++++ Records ++++

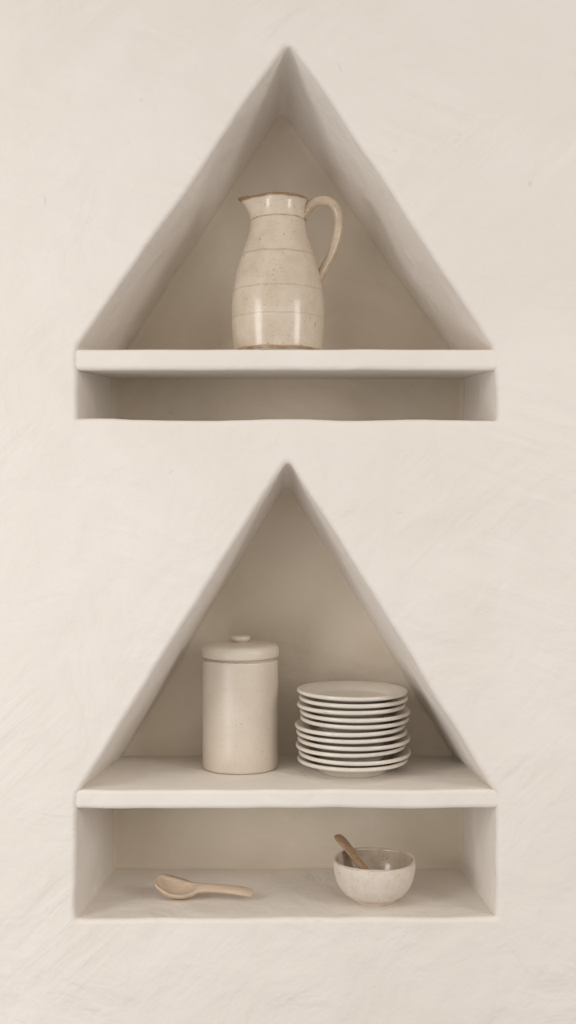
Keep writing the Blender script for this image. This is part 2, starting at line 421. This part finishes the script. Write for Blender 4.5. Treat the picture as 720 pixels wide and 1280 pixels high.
c2=[(0.0375,-0.022,0.0360,0.001,0,0.001),(0.0360,-0.0205,0.0340,0.007,0.001,0.002),(0.029,-0.016,0.0280,0.0115,0.003,0.0025),
    (0.018,-0.008,0.0240,0.0110,0.003,0.003),(0.006,0.000,0.0295,0.0080,0.0,0.006),(-0.010,0.012,0.0440,0.0082,-0.001,0.0075),
    (-0.028,0.028,0.0615,0.0098,-0.0022,0.0074),(-0.0435,0.042,0.0785,0.0116,-0.0022,0.0074),(-0.0535,0.0515,0.0880,0.0128,-0.0020,0.0072),
    (-0.0585,0.0560,0.0925,0.0114,-0.0014,0.0064),(-0.0615,0.0582,0.0950,0.0070,0,0.0045),(-0.0625,0.0590,0.0958,0.0008,0,0.001)]
bm=build_spoon(c2,Vector((0.65,0.75,0)).normalized())
obj("wooden_spoon",bm,M_wd,loc=(bx,db,ZF),label="small brown wooden spoon leaning in the speckled bowl",category="spoon")

# ------------------------------------------------------------ light
def area(name,loc,target,sx,sy,e,col):
    l=bpy.data.lights.new(name,'AREA'); l.shape='RECTANGLE'; l.size=sx; l.size_y=sy; l.energy=e; l.color=col
    o=bpy.data.objects.new(name,l); COL.objects.link(o); o.location=loc
    o.rotation_euler=(Vector(target)-Vector(loc)).to_track_quat('-Z','Y').to_euler(); return o
area("window_or_fill_light",(-1.9,-1.6,0.40),(0,0.1,-0.55),0.7,1.1,18,(1,0.975,0.95))
area("window_or_fill_light",(1.9,-1.6,0.45),(0,0.1,-0.55),0.55,1.0,14,(1,0.965,0.93))
area("window_or_fill_light",(-1.4,-1.8,-0.8),(0,0,-0.55),0.9,0.9,9,(0.92,0.965,1.0))  # added cool fill, no window here; brightens the lower left wall
w=bpy.data.worlds.new("world"); scene.world=w; w.use_nodes=True
nt=w.node_tree; bg=nt.nodes["Background"]
tc=nt.nodes.new("ShaderNodeTexCoord"); sxz=nt.nodes.new("ShaderNodeSeparateXYZ")
nt.links.new(tc.outputs['Generated'],sxz.inputs[0])
rp=ramp(nt,[(0.25,(0.40,0.385,0.375)),(0.48,(0.42,0.40,0.385)),(0.60,(0.59,0.56,0.53)),(0.9,(0.63,0.58,0.52))])
mr=nt.nodes.new("ShaderNodeMapRange"); mr.inputs[1].default_value=-1; nt.links.new(sxz.outputs['Z'],mr.inputs[0])
nt.links.new(mr.outputs[0],rp.inputs[0]); nt.links.new(rp.outputs[0],bg.inputs[0])
bg.inputs[1].default_value=1.10

cam=bpy.data.cameras.new("camera"); co=bpy.data.objects.new("camera",cam); COL.objects.link(co)
co.location=(0,-D,0); co.rotation_euler=(math.pi/2,0,0)
cam.sensor_fit='VERTICAL'; cam.sensor_height=24; cam.lens=24*(D/S)/1280
scene.camera=co
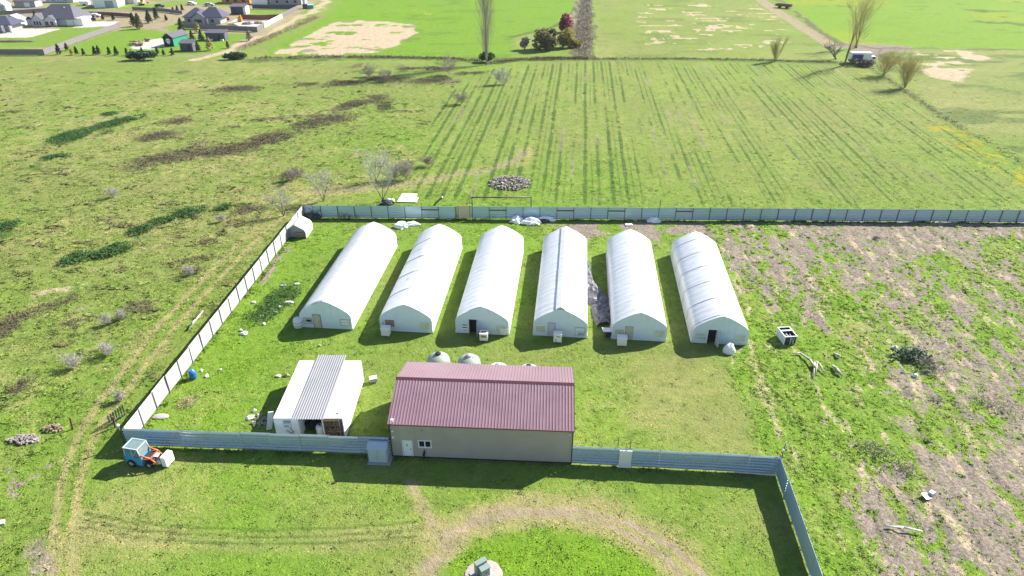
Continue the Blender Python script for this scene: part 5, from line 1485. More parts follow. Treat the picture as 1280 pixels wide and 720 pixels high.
def thicket(name, label, cat, line, half_w, h, mat, seed, leaf=0.16, dens=26, group=None, twiggy=False):
    """low bramble or scrub mound following a line; leaves or dry stems filling a lumpy volume"""
    r = np.random.default_rng(seed)
    pts = np.array(line, float)
    segL = np.hypot(*(pts[1:] - pts[:-1]).T); tot = segL.sum() if len(pts) > 1 else 0.1
    n = int(min(26000, max(200, dens * (tot + 1.6 * half_w) * 2 * half_w)))
    s = r.random(n) * tot; cum = np.concatenate([[0], np.cumsum(segL)])
    i = np.clip(np.searchsorted(cum, s) - 1, 0, len(segL) - 1)
    f = (s - cum[i]) / np.maximum(segL[i], 1e-6)
    c = pts[i] + (pts[i + 1] - pts[i]) * f[:, None]
    a = r.random(n) * 6.283; q = np.sqrt(r.random(n))
    x = c[:, 0] + np.cos(a) * q * half_w; y = c[:, 1] + np.sin(a) * q * half_w
    lump = fbm(x + seed, y, 0.8 / max(half_w, 0.8), seed, 4)
    keep = (lump > 0.28 + 0.30 * q * q * r.random(n)) & (r.random(n) > 0.75 * q ** 3)
    x, y, q, lump = x[keep], y[keep], q[keep], lump[keep]
    n = len(x)
    top = h * np.sqrt(np.maximum(1 - q ** 2 * 0.85, 0)) * (0.25 + 1.5 * np.clip(lump - 0.2, 0, 1))
    o0 = np.array([pts[:, 0].mean(), pts[:, 1].mean()])
    z = top * (1 - 0.55 * r.random(n) ** 2)
    P3 = np.stack([x - o0[0], y - o0[1], z], 1)
    if not twiggy:
        co, fs = leaf_cards(P3, leaf, r)
        me = fast_mesh(name, co, fs, mat)
    else:
        d = r.normal(size=(n, 3)); d[:, 2] = np.abs(d[:, 2]) * 0.8 + 0.15; d /= np.linalg.norm(d, axis=1)[:, None]
        L = (leaf * 2.6 * (0.5 + r.random(n)))[:, None]
        w = r.normal(size=(n, 3)); w -= d * (w * d).sum(1)[:, None]; w /= np.linalg.norm(w, axis=1)[:, None]
        w *= leaf * 0.22
        base = P3.copy(); base[:, 2] *= 0.55
        co = np.stack([base - w, base + w, base + d * L], 1).reshape(-1, 3)
        me = fast_mesh(name, co, np.arange(3 * n).reshape(n, 3), mat)
    o = link_mesh(name, me, None, (o0[0], o0[1], -0.03))
    return tag(o, label, cat, group)

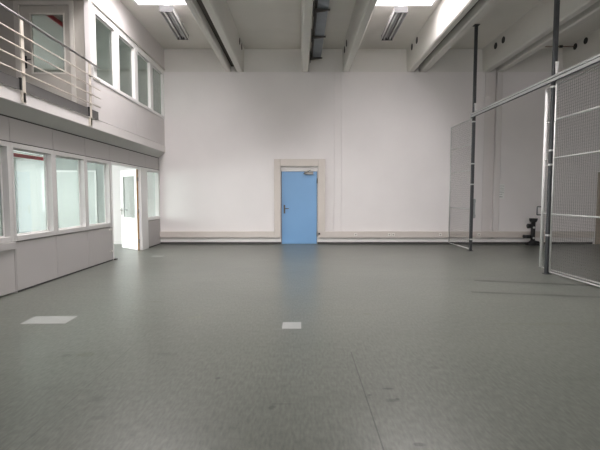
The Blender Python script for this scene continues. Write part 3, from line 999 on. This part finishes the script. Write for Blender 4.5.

++++

Your instructions: Reproduce the material word for word. Any pictures should be left out of the copy.

Answer to this task:
Keep writing the Blender script for this image. This is part 2, starting at line 421. This part finishes the script. Write for Blender 4.5. Treat the picture as 720 pixels wide and 1280 pixels high.
c2=[(0.0375,-0.022,0.0360,0.001,0,0.001),(0.0360,-0.0205,0.0340,0.007,0.001,0.002),(0.029,-0.016,0.0280,0.0115,0.003,0.0025),
    (0.018,-0.008,0.0240,0.0110,0.003,0.003),(0.006,0.000,0.0295,0.0080,0.0,0.006),(-0.010,0.012,0.0440,0.0082,-0.001,0.0075),
    (-0.028,0.028,0.0615,0.0098,-0.0022,0.0074),(-0.0435,0.042,0.0785,0.0116,-0.0022,0.0074),(-0.0535,0.0515,0.0880,0.0128,-0.0020,0.0072),
    (-0.0585,0.0560,0.0925,0.0114,-0.0014,0.0064),(-0.0615,0.0582,0.0950,0.0070,0,0.0045),(-0.0625,0.0590,0.0958,0.0008,0,0.001)]
bm=build_spoon(c2,Vector((0.65,0.75,0)).normalized())
obj("wooden_spoon",bm,M_wd,loc=(bx,db,ZF),label="small brown wooden spoon leaning in the speckled bowl",category="spoon")

# ------------------------------------------------------------ light
def area(name,loc,target,sx,sy,e,col):
    l=bpy.data.lights.new(name,'AREA'); l.shape='RECTANGLE'; l.size=sx; l.size_y=sy; l.energy=e; l.color=col
    o=bpy.data.objects.new(name,l); COL.objects.link(o); o.location=loc
    o.rotation_euler=(Vector(target)-Vector(loc)).to_track_quat('-Z','Y').to_euler(); return o
area("window_or_fill_light",(-1.9,-1.6,0.40),(0,0.1,-0.55),0.7,1.1,18,(1,0.975,0.95))
area("window_or_fill_light",(1.9,-1.6,0.45),(0,0.1,-0.55),0.55,1.0,14,(1,0.965,0.93))
area("window_or_fill_light",(-1.4,-1.8,-0.8),(0,0,-0.55),0.9,0.9,9,(0.92,0.965,1.0))  # added cool fill, no window here; brightens the lower left wall
w=bpy.data.worlds.new("world"); scene.world=w; w.use_nodes=True
nt=w.node_tree; bg=nt.nodes["Background"]
tc=nt.nodes.new("ShaderNodeTexCoord"); sxz=nt.nodes.new("ShaderNodeSeparateXYZ")
nt.links.new(tc.outputs['Generated'],sxz.inputs[0])
rp=ramp(nt,[(0.25,(0.40,0.385,0.375)),(0.48,(0.42,0.40,0.385)),(0.60,(0.59,0.56,0.53)),(0.9,(0.63,0.58,0.52))])
mr=nt.nodes.new("ShaderNodeMapRange"); mr.inputs[1].default_value=-1; nt.links.new(sxz.outputs['Z'],mr.inputs[0])
nt.links.new(mr.outputs[0],rp.inputs[0]); nt.links.new(rp.outputs[0],bg.inputs[0])
bg.inputs[1].default_value=1.10

cam=bpy.data.cameras.new("camera"); co=bpy.data.objects.new("camera",cam); COL.objects.link(co)
co.location=(0,-D,0); co.rotation_euler=(math.pi/2,0,0)
cam.sensor_fit='VERTICAL'; cam.sensor_height=24; cam.lens=24*(D/S)/1280
scene.camera=co
Continue the Blender Python script for this scene: part 5, from line 1485. More parts follow. Treat the picture as 1280 pixels wide and 720 pixels high.
def thicket(name, label, cat, line, half_w, h, mat, seed, leaf=0.16, dens=26, group=None, twiggy=False):
    """low bramble or scrub mound following a line; leaves or dry stems filling a lumpy volume"""
    r = np.random.default_rng(seed)
    pts = np.array(line, float)
    segL = np.hypot(*(pts[1:] - pts[:-1]).T); tot = segL.sum() if len(pts) > 1 else 0.1
    n = int(min(26000, max(200, dens * (tot + 1.6 * half_w) * 2 * half_w)))
    s = r.random(n) * tot; cum = np.concatenate([[0], np.cumsum(segL)])
    i = np.clip(np.searchsorted(cum, s) - 1, 0, len(segL) - 1)
    f = (s - cum[i]) / np.maximum(segL[i], 1e-6)
    c = pts[i] + (pts[i + 1] - pts[i]) * f[:, None]
    a = r.random(n) * 6.283; q = np.sqrt(r.random(n))
    x = c[:, 0] + np.cos(a) * q * half_w; y = c[:, 1] + np.sin(a) * q * half_w
    lump = fbm(x + seed, y, 0.8 / max(half_w, 0.8), seed, 4)
    keep = (lump > 0.28 + 0.30 * q * q * r.random(n)) & (r.random(n) > 0.75 * q ** 3)
    x, y, q, lump = x[keep], y[keep], q[keep], lump[keep]
    n = len(x)
    top = h * np.sqrt(np.maximum(1 - q ** 2 * 0.85, 0)) * (0.25 + 1.5 * np.clip(lump - 0.2, 0, 1))
    o0 = np.array([pts[:, 0].mean(), pts[:, 1].mean()])
    z = top * (1 - 0.55 * r.random(n) ** 2)
    P3 = np.stack([x - o0[0], y - o0[1], z], 1)
    if not twiggy:
        co, fs = leaf_cards(P3, leaf, r)
        me = fast_mesh(name, co, fs, mat)
    else:
        d = r.normal(size=(n, 3)); d[:, 2] = np.abs(d[:, 2]) * 0.8 + 0.15; d /= np.linalg.norm(d, axis=1)[:, None]
        L = (leaf * 2.6 * (0.5 + r.random(n)))[:, None]
        w = r.normal(size=(n, 3)); w -= d * (w * d).sum(1)[:, None]; w /= np.linalg.norm(w, axis=1)[:, None]
        w *= leaf * 0.22
        base = P3.copy(); base[:, 2] *= 0.55
        co = np.stack([base - w, base + w, base + d * L], 1).reshape(-1, 3)
        me = fast_mesh(name, co, np.arange(3 * n).reshape(n, 3), mat)
    o = link_mesh(name, me, None, (o0[0], o0[1], -0.03))
    return tag(o, label, cat, group)

The Blender Python script for this scene continues. Write part 3, from line 999 on. This part finishes the script. Write for Blender 4.5.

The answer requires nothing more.